Knesset members from across the political spectrum expressed regret over the resignation. But they said it was the right thing to do in light of the circumstances surrounding Rabin’s assassination.

“I must say in his praise, that with great courage, he took responsibility for all that happened,” Absorption Minister Yair Tsaban told Israel Radio.

Internal Security Minister Moshe Shahal said the security service was losing a talented and sensitive leader.

He called for the immediate appointment of a replacement and added the hope that the current head would remain in his post until one is found.

Israel Television reported that Peres would begin seeking a replacement immediately.

In the wake of Rabin’s assassination, and the security lapses that make it possible, a debate has already been raging over whether the next Shin Bet head should come from the within the ranks of the service.

One of the names recently floated was Ami Ayalon, who retired as commander of the navy last week.

Ayalon had previously turned down an offer to become the security service head.

Israel Television reported that there was the possibility of bringing back Kaf’s predecessor, Ya’acov Perry, who served in the post for seven years.
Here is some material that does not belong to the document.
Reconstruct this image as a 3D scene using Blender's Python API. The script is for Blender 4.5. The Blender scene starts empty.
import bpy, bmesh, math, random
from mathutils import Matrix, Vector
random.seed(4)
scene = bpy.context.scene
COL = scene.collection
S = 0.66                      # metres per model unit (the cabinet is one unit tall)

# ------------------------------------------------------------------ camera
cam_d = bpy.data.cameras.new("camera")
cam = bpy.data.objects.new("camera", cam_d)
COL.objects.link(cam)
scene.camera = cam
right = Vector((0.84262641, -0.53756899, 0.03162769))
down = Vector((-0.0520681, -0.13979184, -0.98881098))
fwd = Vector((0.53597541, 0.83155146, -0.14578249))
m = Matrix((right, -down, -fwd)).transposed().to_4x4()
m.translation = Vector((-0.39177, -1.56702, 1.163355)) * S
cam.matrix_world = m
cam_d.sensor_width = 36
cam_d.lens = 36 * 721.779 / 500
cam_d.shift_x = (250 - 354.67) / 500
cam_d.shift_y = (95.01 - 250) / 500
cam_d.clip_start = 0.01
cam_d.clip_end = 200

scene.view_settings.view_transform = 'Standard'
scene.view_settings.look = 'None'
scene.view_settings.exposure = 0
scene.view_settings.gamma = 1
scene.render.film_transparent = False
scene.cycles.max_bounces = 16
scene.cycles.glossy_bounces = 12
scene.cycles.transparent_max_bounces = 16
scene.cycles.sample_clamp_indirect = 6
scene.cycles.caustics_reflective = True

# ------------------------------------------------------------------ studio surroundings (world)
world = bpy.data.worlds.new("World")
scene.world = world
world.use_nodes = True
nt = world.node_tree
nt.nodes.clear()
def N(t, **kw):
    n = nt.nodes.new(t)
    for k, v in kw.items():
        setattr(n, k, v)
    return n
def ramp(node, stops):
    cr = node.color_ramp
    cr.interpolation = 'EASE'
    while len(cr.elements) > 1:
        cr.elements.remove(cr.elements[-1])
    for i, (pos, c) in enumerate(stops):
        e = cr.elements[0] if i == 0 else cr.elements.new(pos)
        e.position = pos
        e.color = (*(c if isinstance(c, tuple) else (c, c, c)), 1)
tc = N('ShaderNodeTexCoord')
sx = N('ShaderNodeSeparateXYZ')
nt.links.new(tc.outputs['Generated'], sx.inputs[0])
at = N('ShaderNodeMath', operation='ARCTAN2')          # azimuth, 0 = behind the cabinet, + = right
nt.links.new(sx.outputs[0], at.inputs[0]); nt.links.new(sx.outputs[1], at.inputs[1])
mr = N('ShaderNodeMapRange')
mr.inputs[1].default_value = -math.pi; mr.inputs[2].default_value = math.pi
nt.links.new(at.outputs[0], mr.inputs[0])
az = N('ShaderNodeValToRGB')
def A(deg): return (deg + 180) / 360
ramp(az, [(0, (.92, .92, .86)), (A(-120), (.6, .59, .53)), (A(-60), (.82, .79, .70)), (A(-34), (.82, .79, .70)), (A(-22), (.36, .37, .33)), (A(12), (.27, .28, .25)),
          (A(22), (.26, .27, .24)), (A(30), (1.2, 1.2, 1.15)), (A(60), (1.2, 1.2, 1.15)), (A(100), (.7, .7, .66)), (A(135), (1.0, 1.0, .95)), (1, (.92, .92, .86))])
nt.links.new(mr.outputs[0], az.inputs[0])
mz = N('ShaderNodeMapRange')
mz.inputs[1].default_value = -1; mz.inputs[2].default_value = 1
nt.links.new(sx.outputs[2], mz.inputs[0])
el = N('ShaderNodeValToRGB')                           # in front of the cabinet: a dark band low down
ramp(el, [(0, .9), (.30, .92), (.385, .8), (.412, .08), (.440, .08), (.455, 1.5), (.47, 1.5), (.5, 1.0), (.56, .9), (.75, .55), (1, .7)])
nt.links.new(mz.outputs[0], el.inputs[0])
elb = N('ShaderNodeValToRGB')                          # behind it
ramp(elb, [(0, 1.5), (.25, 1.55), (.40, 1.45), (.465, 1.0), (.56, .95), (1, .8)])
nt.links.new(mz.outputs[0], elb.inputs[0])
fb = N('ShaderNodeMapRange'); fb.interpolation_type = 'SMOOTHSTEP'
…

Kaf, 45, was born in Jerusalem to an established legal family. He is a fifth generation Israeli and a father of three.

He joined the security service in 1970.

He wrote a paper on the threat of Jewish extremism, and during his career uncovered the right-wing Jewish underground.

Ironically, the self-confessed assassin of Rabin, Yigal Amir, was a Jewish extremist of the sort that Kaf wrote about during his career with the Shin Bet.